In 2022, Africa’s financial services sector saw an unprecedented surge in cross-border trade. As trade volumes swelled, regulators and financial institutions were forced to confront outdated systems that were no longer equipped to handle the growing demand.
While fintech innovators and blockchain pilots garnered much of the spotlight, a quieter yet equally impactful transformation was taking place, led by professionals like Tolulope Aladebumoye, who were working behind the scenes to modernize core banking infrastructures for seamless international payments.
At the center of this transformation was First Bank of Nigeria, where Tolulope served as an International Trade Specialist. Although the bank had long maintained correspondent banking relationships across Europe and North America, its reconciliation and compliance infrastructure were buckling under pressure. Legacy systems, manual documentation, and a lack of centralized control created significant vulnerabilities, leading to transaction delays and potential exposure to sanctions.
Tolulope stepped up to lead the charge in overhauling the bank’s international trade reconciliation process. He introduced automated pipelines for validating SWIFT messages, implemented real-time tracking dashboards for trade transactions, and integrated compliance checkpoints into payment processing workflows. These improvements reduced error rates by over 60% and cut the average settlement time for cross-border trades by nearly two business days.

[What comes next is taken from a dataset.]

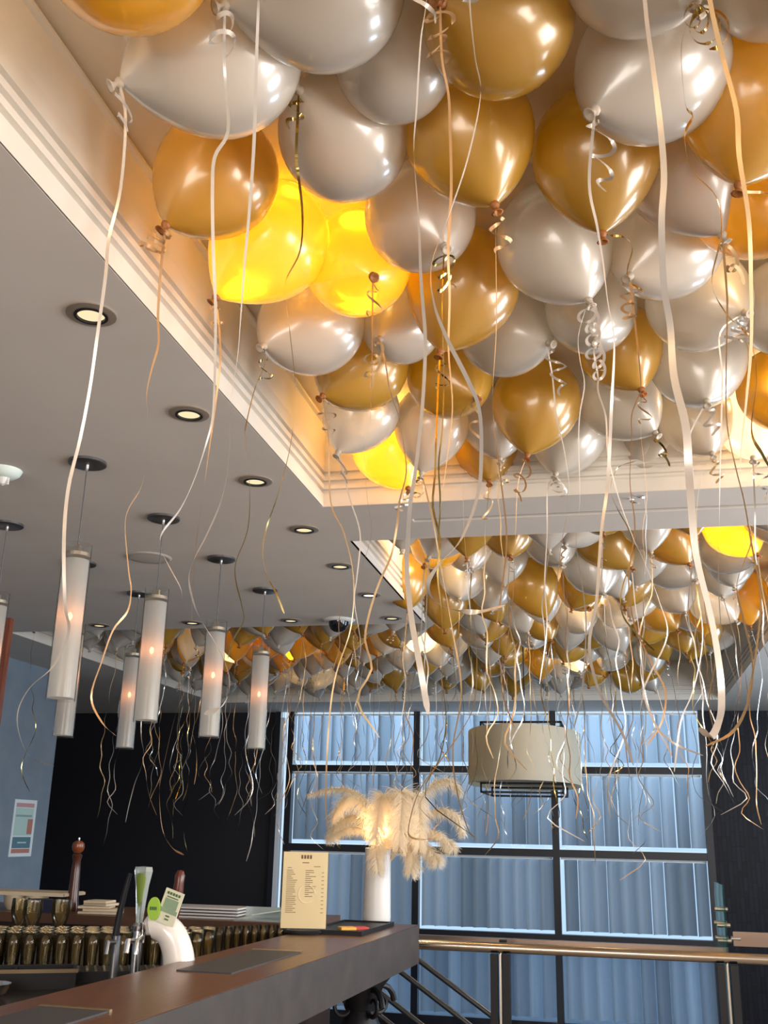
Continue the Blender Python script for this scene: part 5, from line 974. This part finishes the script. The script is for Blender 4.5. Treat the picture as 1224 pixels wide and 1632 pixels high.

Sunday Buraimoh, a former colleague, recalled the scope of the changes: “Before Tolulope, reconciliation was a matter of spreadsheets and guesswork. After him, we had audit trails, performance metrics, and predictability.”
Tolulope’s work did not go unnoticed. A 2022 report by TechCabal highlighted how Africa’s cross-border payment modernization was being driven not only by startups but also by forward-thinking professionals within traditional institutions. Tolulope was recognized as a prime example of “hybrid modernization”—fusing legacy compliance with contemporary digital solutions.
“Cross-border work is ultimately about alignment,” Tolulope shared during a Finance webinar in late 2022. “You’re aligning systems, laws, currencies, and people—and each one can break the chain if not handled properly.”
His statement underscored a growing recognition within global finance circles: modern cross-border systems demand more than just fast APIs or blockchain infrastructure. They require human insight, regulatory empathy, and systemic rigor—the very qualities that have defined Tolulope’s career, from KPMG to First Bank.
While fintech headlines often steal the spotlight, Tolulope’s story provides a deeper look at how Africa’s banking infrastructure is evolving. The transformation isn’t just driven by external innovation—it is happening within the institutions themselves.
As cross-border trade volumes continue to rise and the African Continental Free Trade Area (AfCFTA) expands its reach, professionals like Tolulope Aladebumoye will become even more critical. Their work goes beyond coding; it’s about designing the systems that ensure Africa’s trade flows are faster, safer, and smarter.
Though Tolulope may not seek the limelight, the systems he has built will continue to shape the future of cross-border payments, one line of logic at a time.